Dutiful but unhappy, Gilliland continued to pursue an unwanted career and found a job as a page in the State Capitol. Here he met Miguel Ravago who was working at a similar job. With discontent as a bond, they became friends and, in time, Gilliland became a guest at Ravago's abuelita's (grandmother's) home. Here he discovered homemade Mexican food. Not only did these tortillas not come from a can, he watched Ravago's grandmother as she artuflly patted and slapped her tortillas. He noticed that his friend always joined his abuelita and that he looked as if he had been born to cook. Mexican food asserted itself and became a bond in their friendship.
Gilliland will tell you that "one day the planets converged," but, in truth, the planets were whirling and his brain was whirling with them. He had an idea. He called Ravago to say that he had something crazy that he wanted to discuss. Over a bottle of wine, he suggested that they open a restaurant that served food exactly like Ravago's abuelita.
Foolhardy, impecunious and inexperienced, they forged ahead and opened a restaurant. There was no art collection, just bare whitewashed walls and enough cooking equipment to serve a few meals. They were unaware that they were culinary pioneers, but they were among the first to bring authentic Mexican cooking across the border.
Enter Diana Kennedy. At the time Kennedy was writing the books that were bringing foods from the interior of Mexico to the forefront, books that would make her the doyenne of Mexican cooking. She heard of a new restaurant that was blazing a trail, and paid a visit. One meal was all it took for her to recognize sincerity and she offered to help. Ravago had found his guiding star.
An Art Collection Begins
The pursuit of authentic food had begun, but the restaurant was plainer than one in the poorest section of Mexico. There was no art on its white-washed walls until Gilliland took a trip to San Miguel Allende and those planets began to whirl again. Gilliland found the painting that would be seminal to the collection that he has built through the years. Significantly, this was a portrait of one of Mexico's icons, the fiery Emiliano Zapata himself. Though normally portrayed with bands of bullets across his chest, and a sombrero wide enough to shade all of Mexico, the Zapata in the painting was dressed in a magenta-red vest and suit and looked quite the dandy in a wide pink polka-dot tie. In love with the witty portrait of a dandified Zapata, Gilliland had an idea. He bought the painting, rolled it in a tube, took a train to Nuevo Laredo, hitched to the border, trudged over a bridge, grabbed a bus, then stormed into his own restaurant. He unrolled his treasure and hung the canvas on the whitewashed walls.

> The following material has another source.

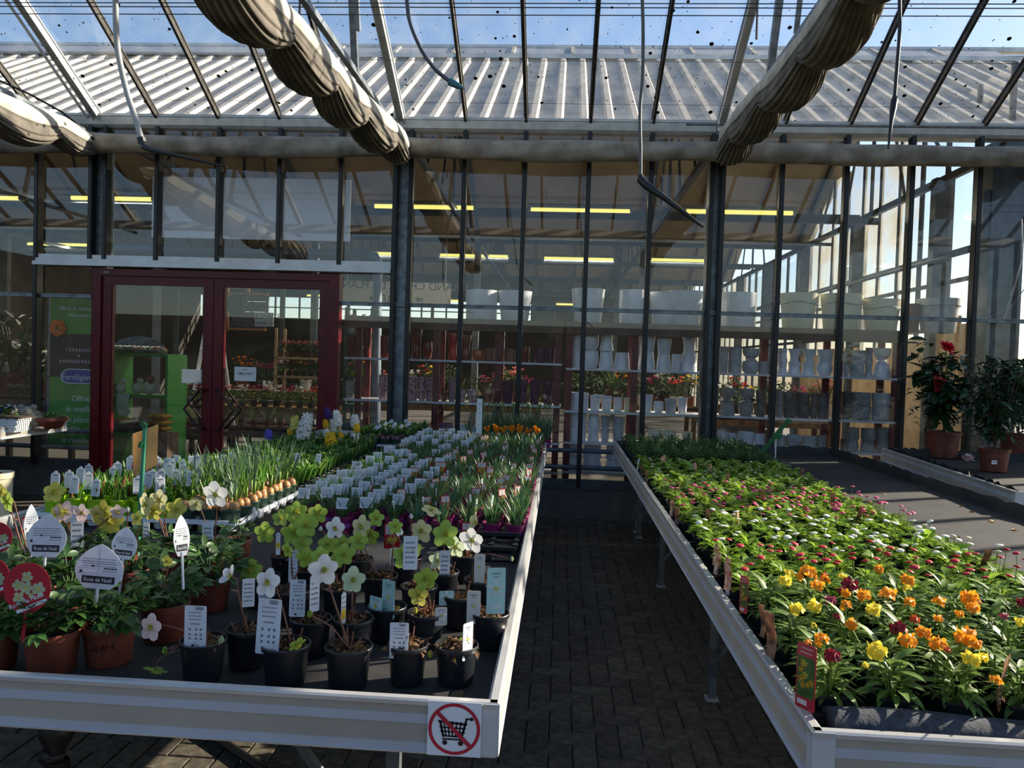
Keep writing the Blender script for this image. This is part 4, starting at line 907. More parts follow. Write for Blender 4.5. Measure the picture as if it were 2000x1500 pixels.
# big dark plants left of the banner, on a slatted table
z4 = table('grey table of dark leafy plants behind the leftmost panes', -60, 88, 772, 9.0, .7, m_woodd)
for i, (px, s, bi) in enumerate(((-10, 2.6, 0), (28, 2.9, 1), (60, 2.2, 0), (84, 1.6, 2))): indoor(f'large dark leafy plant in brown pot, {ORD[i]} from the left behind the leftmost panes', px, 770, 9.2, 'bush', bi, None, 'brown', s, .07, .1, 'dark leafy plants behind the leftmost panes', z=z4+.002)
for i in range(3): indoor(f'small white flowering plant, {ORD[i]} from the left behind the leftmost panes', 20+i*14, 768, 9.02, 'bush', 2, 'white', 'black', .45, .06, .1, 'white flowers behind the leftmost panes', z=z4+.002)
# security camera near the middle lights
q = ony(1292, 410, 9.4); t = thing('cctv_camera', 'dark camera box hanging under the roof above the rightmost joined white pots', 'camera', q)
b = MB(); b.box(-.05, -.12, -.04, .05, .1, .05, M=T((0,0,0), (.3, 0, .4))); put('body', b.mesh('camera_body', m_rubber, False), t); b = MB(); b.tube([(0, 0, .04), (.02, .03, .12), (-.02, .02, .4)], .01, 6); put('bracket', b.mesh('camera_bracket', m_rubber), t)
# ================================================================ SALES BENCHES
BZ = .79                                      # the cloth the pots stand on
m_lip = M('rim_bead', (196,196,194), .3, .4, .05, 8)
RIMPROF = [(-.022,.846),(-.016,.851),(.001,.851),(.006,.847),(.006,.838),(.002,.836),(.002,.819),(.004,.818),(.004,.797),(.002,.796),(.002,.755),(.004,.754),(.004,.737),(.007,.736),(.007,.731),(-.022,.731)]
RIMMAT = [0,0,0,0,0,1,1,2,2,1,1,2,2,0,0,0]
def rim(parent, o, p, q, n, gap=0.0):
    p, q, n = Vector(p), Vector(q), Vector(n); b = MB(); N = len(RIMPROF)
    for e in (p, q):
        for d, z in RIMPROF: b.v.append(tuple(e + n*d + Vector((0,0,z)) - o))
    for i in range(N):
        j = (i+1) % N; b.f.append((i, j, N+j, N+i)); b.m.append(RIMMAT[i])
    b.f.append(tuple(reversed(range(N)))); b.m.append(1); b.f.append(tuple(range(N, 2*N))); b.m.append(1)
    return put('rim_panel', b.mesh('rim_panel', [m_lip, m_cream, m_whiteband], False), parent)
def bench(label, x0, x1, y0, y1, legs, rz=0, upturn=(), fold=None, z0=0.0):
    o = Vector(((x0+x1)/2, (y0+y1)/2, 0)); t = thing('sales_bench', label, 'bench', o+Vector((0,0,z0)), rz)
    rim(t, o, (x0, y0, 0), (x1, y0, 0), (0,-1,0)); rim(t, o, (x1, y0, 0), (x1, y1, 0), (1,0,0)); rim(t, o, (x1, y1, 0), (x0, y1, 0), (0,1,0)); rim(t, o, (x0, y1, 0), (x0, y0, 0), (-1,0,0))
    for cx, sx in ((x0, -1), (x1, 1)):
        for cy, sy in ((y0, -1), (y1, 1)):
            b = MB(); b.box(cx-.042*(sx > 0)-.006*(sx < 0)-o.x, cy+sy*.0045-.001-o.y, .733, cx+.042*(sx < 0)+.006*(sx > 0)-o.x, cy+sy*.0045+.001-o.y, .849)
            b.box(cx+sx*.0045-.001-o.x, cy-.03*(sy > 0)-.006*(sy < 0)-o.y, .733, cx+sx*.0045+.001-o.x, cy+.03*(sy < 0)+.006*(sy > 0)-o.y, .849)
            put('corner_cap', b.mesh('corner_cap', m_alub, False), t)
    w, d = x1-x0-.03, y1-y0-.03
    def cl(u, v):
        x, y = (u-.5)*w, (v-.5)*d
        return (x, y, BZ + .0025*math.sin(x*7+y*3)*math.sin(y*5) + (.0015 if abs((y*2) % 1-.5) < .03 else 0))
    b = MB(); b.grid(cl, 40, 80); n = len(b.v)
    b.v += [(x, y, BZ-.03) for x, y, z in b.v]; b.f = [tuple(reversed(f)) for f in b.f]; b.f += [tuple(i+n for i in reversed(f)) for f in b.f]; b.m += b.m[:]
    put('ground_cloth', b.mesh('ground_cloth', m_cloth, True, 60), t)
    for side in upturn:                        # cloth pulled up along the inside of the rim
        b = MB(); rr = random.Random(hash(side) % 99 if False else len(side)*7+3); wob = [rr.uniform(-1, 1) for _ in range(90)]
        def up(u, v):
            k = u*60; wv = wob[int(k)]*(1-k % 1)+wob[int(k)+1]*(k % 1)
            zz = BZ + v*(.074+.012*wv); inn = .028 + .02*(1-v)+.006*wv*v-.02*max(0, v-.7)
            if side == 'right': return (w/2-inn+.008, (u-.5)*d, zz)
            if side == 'left': return (-w/2+inn-.008, (u-.5)*d, zz)
            if side == 'back': return ((u-.5)*w, d/2-inn+.008, zz)
            return (w/2*(-.1+u*1.06)-.02, -d/2+inn-.006, BZ+v*(.045+.012*wv)*(.3+.9*u))
        b.grid(up, 60, 5); n = len(b.v); b.v += [(x-(.003 if side == 'right' else 0), y-(.003 if side == 'back' else -.003 if side == 'front' else 0), z) for x, y, z in b.v]; b.f += [tuple(i+n for i in reversed(f)) for f in b.f]; b.m += b.m[:]
        put('turned_up_cloth', b.mesh('turned_up_cloth', m_cloth, True, 180), t)
    if fold:
        fx0, fx1 = fold; b = MB()
        def fo(u, v):
            a = v*2*PI; x = fx0+(fx1-fx0)*u-o.x
            return (x, -d/2+.075+.05*math.cos(a)+.006*math.sin(u*13), BZ+.036+.034*math.sin(a)*(1-.15*math.sin(u*5))+.004*math.sin(u*23))
        b.grid(fo, 30, 16, wrap=True); b.f.append(tuple(range(16))); b.m.append(0); b.f.append(tuple(30*16+j for j in reversed(range(16)))); b.m.append(0)
        put('folded_cloth', b.mesh('folded_cloth', M('dark_woven_cloth', (52,58,68), .85, 0, .22, 60, bump=.3), True, 60), t)
    for lx, ly in legs:
        b = MB(); b.box(lx-.018-o.x, ly-.018-o.y, .012-z0, lx+.018-o.x, ly+.018-o.y, .76); lg = put('leg', b.mesh('bench_leg', m_steel, False), t)
        b = MB(); b.box(lx-.03-o.x, ly-.03-o.y, -z0, lx+.03-o.x, ly+.03-o.y, .012-z0); put('foot_plate', b.mesh('foot_plate', m_alub, False), lg)
        b = MB(); b.bar((lx-o.x, ly-o.y, .18), (lx-o.x+(.42 if lx < o.x else -.42), ly-o.y, .74), .022, .022); put('brace', b.mesh('bench_brace', m_steel, False), t)
    for lx in sorted({l[0] for l in legs}):
        b = MB(); b.box(lx-.02-o.x, y0+.03-o.y, .735, lx+.02-o.x, y1-.03-o.y, .76); put('bearer', b.mesh('bearer', m_steel, False), t)
    return t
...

Gilliland returned to Mexico more often than ever. “I’d always wander, maybe turn left when I should go right, and end up discovering something.” His passion had been born and it grew with purchases made possible “because the Mexican people were so nice,” and allowed him to buy paintings "on the installment plan."
Gilliland was building an art collection, but those planets had not stopped spinnin. When they converged again, he began creating art within the restaurant. The two owners relocated the restaurant and Gilliland began to change the details of the interior, details that seemed to multiply as he grew more fascinated. Old wooden doors, beaten by time and use, became the entrance to a proud hacienda. He found an artist, Jesús "Chucho" Moreno, who used washes of colors on the stucco walls to achieve a weathered surface, who ultimately created freehand stenciling on the borders of the walls. Tiles from Mexico appeared, the menu design became an opportunity for art.